Copy each line where the word "script" occurs.

* _Entries supplied_
━━━━━━━━━━━━━━━━

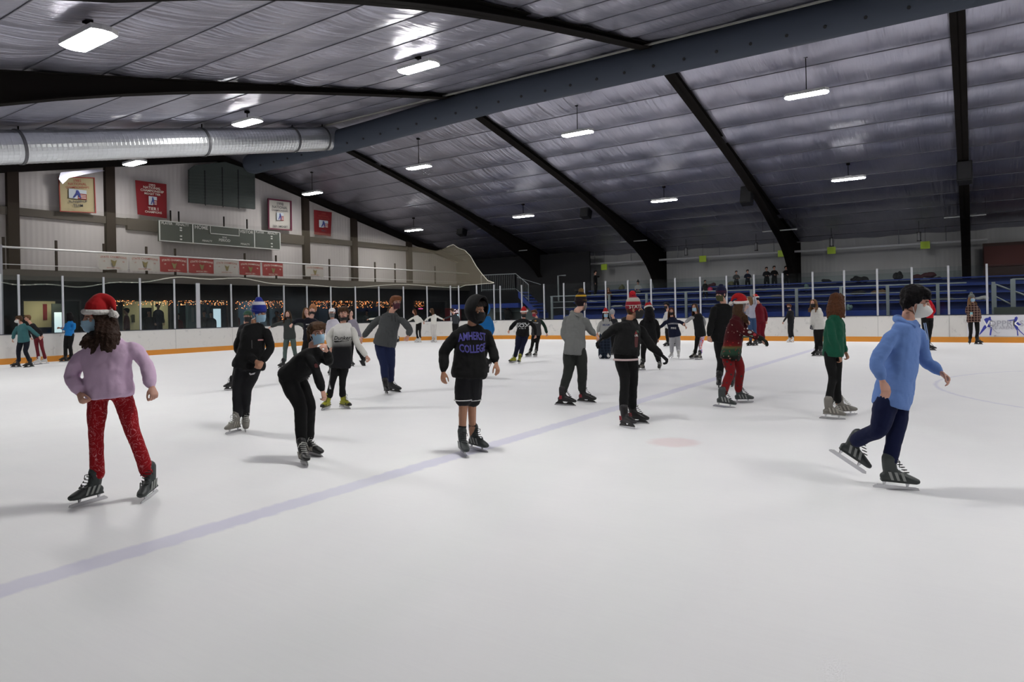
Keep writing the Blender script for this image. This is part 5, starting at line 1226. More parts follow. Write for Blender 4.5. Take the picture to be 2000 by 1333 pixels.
def ex8(root, tg, h, k, d):
    k0 = bpy.data.objects
    f = heading(62); c = d['ms']*.62+d['mh']*.38+RT*.03
    g = lambda pts, col, nm, n2: patch(root, tg, pts, c, 30, mat(n2, col, .8), nm)
    g([(-.03, -.14), (.03, -.14), (.035, -.02), (.03, .03), (-.03, .03), (-.035, -.02)], (.09, .02, .02), 'print_figure', 'print_dkred')
    g([(-.032, .0), (.034, .0), (.03, .025), (-.028, .025)], (.5, .5, .48), 'print_band', 'print_white'); g([(-.03, .03), (.03, .03), (.0, .075)], (.2, .02, .02), 'print_cap', 'print_red'); g([(.02, .05), (.06, .045), (.05, .075), (.01, .08)], (.05, .10, .06), 'print_leaf', 'print_green')
    ring = [d['mh']-ZU*.055*k+RT*math.cos(a)*.155*k+FW*math.sin(a)*.135*k for a in [2*math.pi*j/24 for j in range(25)]]; MB().tube(ring, .014, 6, cap=False).build('shirt_hem', mat('shirt_pink', (.5, .38, .38), .8), root)
    knit = root.children
    hatobj = [o for o in root.children if o.name.startswith('knit_hat')][0]
    o = lettering('STATE', .062, h.p(.0, 0, 0)+h.r*0, h.f*-1 if False else h.f, h.u, mat('knit_white', (.42, .40, .36), .9), None, depth=0, bold=.02)
    # letters follow the side of the hat that faces the camera
    for v in o.data.vertices:
        w0 = v.co+o.location-h.c; s = w0.dot(h.f); uu = w0.dot(h.u); nn = 1 if (-FW).dot(h.r) > 0 else -1; a = nn*s/.1*1.0+.45; a = s/.1+.45
        p = h.p(nn*math.cos(a)*.0955, math.sin(a)*.108-.012, uu/h.k+.034); v.co = p-parent_world(root).translation
    o.location = (0, 0, 0); o.parent = hatobj
person('boy in black hoodie with red and white pompom hat reading STATE', (1239, 604), (1229, 622), [(1212, 632, -.08), (1246, 633, .12)], [(1192, 648, .06), (1270, 674, .06)], [(1176, 662, .10), (1292, 694, .02)],
       [(1211, 694), (1233, 694)], [(1220, 739, -.02), (1236, 738, .05)], [(1224, 836), (1245, 827)], [28, 58], face=(72, 0, 4), k=1.0, q=0, top=blk, pants=blk, legw=.98, skates='redblk', hairs=('short', 'brown'), sk='tan', bulk=1.22, hem=.0,
       hat=('beanie', cloth('knit_state', (.2, .01, .02), pattern=('stripe', 1.58, 1.80, [(0, (.20, .010, .02)), (.34, (.42, .38, .34)), (.42, (.20, .010, .02)), (.60, (.30, .28, .25)), (.80, (.2, .01, .02))])), cloth('pom_red', (.28, .006, .012)), cloth('cuff_wine', (.16, .010, .02)), .035), msk=(mblack, 'surgical'), body=42, gloves=cloth('glove_black', (.008, .008, .009)), topname='hoodie', extra=ex8, hoodback=True)
person('man in long black jacket and navy knit cap facing left behind the santa-hat girl', (1408, 575), (1413, 592), [(1396, 598, -.04), (1429, 600, .04)], [(1389, 630, -.04), (1433, 632, .10)], [(1385, 657, -.10), (1426, 658, .12)],
       [(1403, 662), (1417, 662)], [(1408, 707), (1420, 706)], [(1404, 760), (1432, 755)], [-18, -30], face=(-58, -4, 0), k=1.13, q=0, top=blk, pants=blk, legw=.95, skates='black', hairs=('short', 'dark'), bulk=1.15, hem=.06,
       hat=('beanie', cloth('knit_navy', (.012, .014, .045), pattern=('stripe', 1.84, 2.02, [(0, (.02, .012, .03)), (.30, (.4, .4, .42)), (.36, (.05, .01, .03)), (.5, (.012, .014, .045)), (1, (.012, .014, .045))])), None, cloth('cuff_plum', (.03, .012, .03)), .015), msk=(mcamo, 'surgical'), body=-35, topname='jacket', hs=.94)
veil = mat('veil', (.5, .5, .5), .5)
def ex10(root, tg, h, k, d):
    gd = (d['WR'][0]-d['EL'][0]).normalized(); gm = MB(); hand(gm, d['WR'][0]+gd*.0, gd, -ZU, d['bf']-FW*.3, k*1.2, .5); gm.tube([d['WR'][0]-gd*.03, d['WR'][0]+gd*.03], .045*k, 10); fuse(gm, 'glove', cloth('glove_dark', (.012, .016, .012)), root, .008, 2)
    m = bpy.data.materials.new('clear_shield'); m.use_nodes = True; nt = m.node_tree; t = nt.nodes.new('ShaderNodeBsdfTransparent'); mx = nt.nodes.new('ShaderNodeMixShader'); mx.inputs[0].default_value = .22; b = nt.nodes['Principled BSDF']; b.inputs['Base Color'].default_value = (.5, .5, .55, 1); b.inputs['Roughness'].default_value = .1
    nt.links.new(t.outputs[0], mx.inputs[1]); nt.links.new(b.outputs[0], mx.inputs[2]); nt.links.new(mx.outputs[0], nt.nodes['Material Output'].inputs[0])
    vs = []; fs = []
    for j in range(2):
        for i in range(11):
            a = math.radians(-80+16*i); vs.append(h.p(math.sin(a)*.11, math.cos(a)*.135-.01, .05-.20*j))
    for i in range(10): fs.append((i, i+1, i+12, i+11))
    mb = MB(); mb.add(vs, fs); o = mb.build('face_shield', m, root, True)
    patch(root, tg, [(-.05, .0), (.05, .0), (.02, -.09), (-.01, -.09)], d['nk']+heading(80)*.02-ZU*.03, 60, mat('scarf_orange', (.5, .14, .04), .8), 'scarf')
    for c, o2, nm in (((.35, .02, .03), (.0, -.02), 'flower_red'), ((.12, .22, .14), (-.05, -.05), 'leaf_green'), ((.35, .36, .34), (-.07, .02), 'flower_white')):
        patch(root, tg, [(o2[0]+.03*math.cos(a), o2[1]+.022*math.sin(a)) for a in [2*math.pi*j/10 for j in range(10)]], d['ms']*.6+d['mh']*.4+RT*.10, 30, mat(nm, c, .8), nm)
person('girl in santa hat and patterned red christmas jumper with outstretched gloved hand', (1448, 596), (1443, 613), [(1430, 622, -.08), (1449, 621, .12)], [(1450, 646, -.16), (1452, 640, .14)], [(1484, 661, -.16), (1458, 633, .05)],
       [(1421, 692, -.03), (1434, 692, .05)], [(1426, 727, -.05), (1446, 720, .06)], [(1418, 797), (1450, 787)], [82, 82], face=(78, -4, 6), k=1.0, q=0, top=cloth('xmas_knit', (.1, .01, .01), pattern=('xmas', .76, 1.55)), pants=cloth('xmas_leggings', (.17, .009, .011), pattern=('dots', (.03, .03, .03))), legw=1.02, skates='grey',
       hairs=('long', 'brown'), sk='pale', bulk=1.2, hem=.09, hat=('santa', [(0, -.06, .14), (0, -.12, .12), (0, -.155, .06)], (0, -.155, .015)), msk=None, body=70, topname='jumper', extra=ex10, hs=.98)
person('girl in dark green sweater and black leggings turned away, auburn bob', (1634, 590), (1631, 609), [(1620, 622, -.10), (1640, 620, .12)], [(1626, 662, -.14), (1645, 674, .16)], [(1639, 695, -.12), (1652, 690, .10)],
       [(1619, 690, -.05), (1634, 692, .08)], [(1626, 737), (1635, 735)], [(1628, 820), (1647, 812)], [84, 80], face=(130, -4, 0), k=1.0, q=0, top=cloth('green_knit', (.008, .075, .042)), pants=blk, legw=.80, skates='greylt', hairs=('bob', 'auburn'), sk='tan', bulk=1.12, hem=.04, body=78, topname='sweater')
def ex12(root, tg, h, k, d):
    cords(root, d, mat('cord_blue', (.3, .4, .6), .8), .13)
person('boy in light blue hoodie and navy trousers pushing off on one skate', (1787, 588), (1773, 620), [(1747, 642, -.10), (1792, 640, .14)], [(1712, 708, -.16), (1808, 704, .14)], [(1724, 746, -.24), (1838, 729, .02)],
       [(1733, 779, -.06), (1752, 779, .08)], [(1717, 838, -.02), (1752, 832, .02)], [(1677, 873, .25, -32), (1752, 957)], [72, 74], face=(62, -14, 6), k=1.0, q=0, top=cloth('sky_fleece', (.12, .21, .47)), pants=cloth('navy_cotton', (.006, .009, .038)), legw=1.02, skates='grey', hairs=('mop', 'black'), sk='fair', bulk=1.14, hem=.07,
       msk=(mwhite, 'cup'), body=48, topname='hoodie', extra=ex12, hoodback=True, hs=1.05, curl=.5)
# ---- skaters further out
def exsox(root, tg, h, k, d):
    c = d['ms']*.66+d['mh']*.34; m = mat('print_grey', (.42, .42, .42), .8); project_text(root, tg, 'SOX', .15, c, -8, m, bold=.03, squash=1.35)
    for dy in (.075, -.085): patch(root, tg, [(-.17, dy-.008), (.17, dy-.008), (.17, dy+.008), (-.17, dy+.008)], c, -8, m, 'print_bar')
person('boy in black SOX sweatshirt, santa hat and mustard skates', (1023, 612), (1023, 622), [(1011, 626), (1034, 625)], [(1002, 636), (1044, 640)], [(995, 645), (1046, 655)], [(1014, 654), (1027, 654)], [(1011, 676), (1021, 675)], [(1001, 709), (1014, 711)], [-48, -12],
       face=(-12, -6, 0), k=.98, q=1, top=blk, pants=cloth('navy_track', (.008, .010, .026)), legw=1.15, skates='yellow', hairs=('short', 'brown'), bulk=1.25, hem=.05, hat=('santa', [(0, -.04, .155), (-.03, -.08, .14), (-.07, -.09, .10)], (-.085, -.08, .06)), msk=(mblack, 'surgical'), body=-8, extra=exsox)
def ex14(root, tg, h, k, d): patch(root, tg, [(-.09, -.02), (.09, -.02), (.09, .02), (-.09, .02)], d['ms']*.8+d['mh']*.2, -20, mat('print_pale', (.35, .35, .35), .8), 'print_pale_bar'); patch(root, tg, [(.04*math.cos(a), .07+.03*math.sin(a)) for a in [j*.785 for j in range(8)]], d['ms']*.8+d['mh']*.2, -20, mat('print_gold', (.30, .16, .02), .8), 'print_gold_badge')
person('kid in charcoal and dark green top with red mask behind the SOX sweatshirt', (1044, 612), (1048, 621), [(1040, 625), (1056, 624)], [(1041, 640, .1), (1065, 640)], [(1043, 652, .0), (1068, 652)], [(1043, 653), (1052, 653)], [(1040, 672), (1049, 671)], [(1032, 697), (1046, 698)], [-48, -28],
       face=(-38, -4, 0), k=.94, q=1, top=cloth('charcoal_top', (.035, .035, .037)), sleeves=cloth('green_sleeve', (.008, .022, .014)), pants=blk, legw=.9, skates='hockey', hairs=('short', 'auburn'), bulk=1.15, hem=.05, msk=(mred, 'surgical'), body=-22, extra=ex14)
def ex15(root, tg, h, k, d): project_text(root, tg, 'MIAMI', .085, d['ms']*.7+d['mh']*.3, 5, mat('print_navy', (.05, .06, .14), .8), bold=.02)
person('girl in pale grey sweatshirt, santa hat and wide dark plaid trousers', (1183, 613), (1183, 622), [(1175, 627), (1192, 627)], [(1169, 640), (1194, 640)], [(1167, 650), (1194, 650)], [(1177, 652), (1187, 652)], [(1175, 676), (1187, 676)], [(1174, 701), (1187, 701)], [-25, 5],
       face=(4, -2, 0), k=.93, q=1, top=cloth('pale_grey_fleece', (.30, .30, .29)), pants=cloth('dark_plaid', (.008, .012, .022), pattern=('plaid', (.02, .03, .05))), legw=1.2, skirt=.5, skates='white', hairs=('long', 'dark'), bulk=1.15, hem=.05, hat=('santa', [(0, -.03, .16), (.0, -.04, .17), (0, -.08, .15)], (.0, -.12, .12)), msk=(surg, 'surgical'), body=4, extra=ex15)
person('person in grey hood and dark jacket half hidden behind the santa-hat girl in plaid', (1196, 612), (1198, 622), [(1192, 628), (1205, 628)], [(1192, 640), (1207, 640)], [(1194, 652), (1206, 652)], [(1195, 655), (1203, 655)], [(1196, 672), (1203, 672)], [(1196, 694), (1204, 694)], [150, 160],
       face=(150, -10, 0), k=.93, q=1, top=cloth('dark_jacket', (.02, .02, .024)), pants=blk, skates='black', hairs=(None, 'dark'), hat=('beanie', cloth('hat_pale', (.28, .28, .30)), None, None, .0), body=150)
person('bent skater in black with santa hat, seen from behind', (1267, 604), (1268, 619), [(1256, 625), (1279, 622)], [(1252, 645), (1285, 641)], [(1256, 664), (1285, 662)], [(1259, 667), (1274, 667)], [(1256, 690), (1281, 690)], [(1252, 724), (1289, 722)], [-62, -20],
       face=(165, -25, -10), k=1.0, q=1, top=blk, pants=blk, legw=.95, skates='hockey', hairs=('long', 'black'), bulk=1.35, hem=.08, hat=('santa', [(.03, -.02, .14), (.07, -.0, .09), (.10, .0, .03)], (.105, .0, -.02)), body=170)
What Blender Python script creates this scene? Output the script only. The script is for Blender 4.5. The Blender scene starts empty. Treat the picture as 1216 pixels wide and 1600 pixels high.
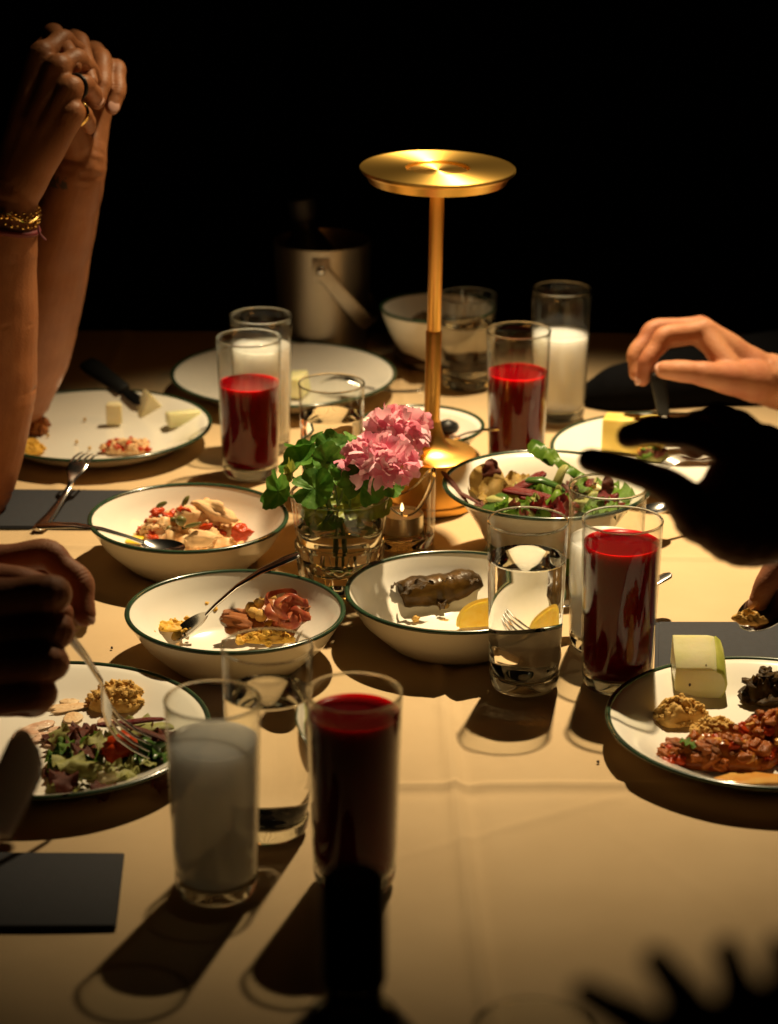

━━━━━━━━━━━━━━━━

* _Final result_
Keep writing the Blender script for this image. This is part 5, starting at line 1226. More parts follow. Write for Blender 4.5. Take the picture to be 2000 by 1333 pixels.
What Blender Python script creates this scene? Output the script only. The script is for Blender 4.5. The Blender scene starts empty. Treat the picture as 1216 pixels wide and 1600 pixels high.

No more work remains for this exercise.